The wasted opportunities place Catalonia in the most anticipated scenario beforehand, between a State that does not want -or know- how to stop the escalation of tension and repression, and a Catalan society that is bewildered and forced to reposition itself. The left is in the middle of it with the need to quickly define a coherent and solid strategy that allows it to unite and move forward overcoming the duel of nationalisms and to direct the situation towards the defence of the democratic and material needs of the popular classes, something that has not yet been able to do successfully at neither side of the river Ebro.

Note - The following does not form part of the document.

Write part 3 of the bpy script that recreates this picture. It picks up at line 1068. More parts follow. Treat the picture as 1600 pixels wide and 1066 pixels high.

The situation of Puigdemont these days -and that of the other fifteen people who are imprisoned or exiled from Catalonia- is a faithful reflection of what ironically means the Kafkaesque name that conservative pro-independence activists gave to their political project, Der process. Despite recent evidence, part of the independence movement has not yet lost all hope for the democratic role of other EU countries in mediating between Catalonia and Spain. The last episode are the hopes that the decision by the German judiciary of rejecting the accusation of rebellion against Puigdemont (which forbids any possibility that Puigdemont can be judged with this charges in Spain if he is finally extradited for embezzlement) will stop accusations against political leaders in precautionary prison accused of rebellion and put an end to the repressive inertia of the Spanish State in Catalonia. Some in Catalonia, implicitly asserting the same lack of separation of powers in Germany that they criticize in Spain, even trust that the current situation will help Merkel to put conditions on Rajoy to sit down to negotiate with the Catalan leaders. Some comment that Germany can now remove the thorn of the arrest and delivery of the Catalan president Lluís Companys in 1940 by the GESTAPO in France, president executed by the Franco regime shortly after being extradited who was persecuted for having declared the Catalan state and for defending the Spanish Republic until the last consequences. Others in other mood, have no confidence in a German political intervention in favour of Catalonia, given the close cooperation and good relationship between Merkel and Rajoy in recent years. What is clear is that the first decision by the tribunal of Schleswig-Holstein is a watershed that opens completely new scenarios. On the one part, negotiations might be closer if the Spanish government accepts the German judicial standard, on the other the Partido Popular offended and frustrated might reject German intromission and decide to make and Eurosceptic turn. Be that as it may, Catalonia and Spain are highly expectant on Germany these days as democracy in Spain depends to a large extent on the German role in the next steps of this crisis.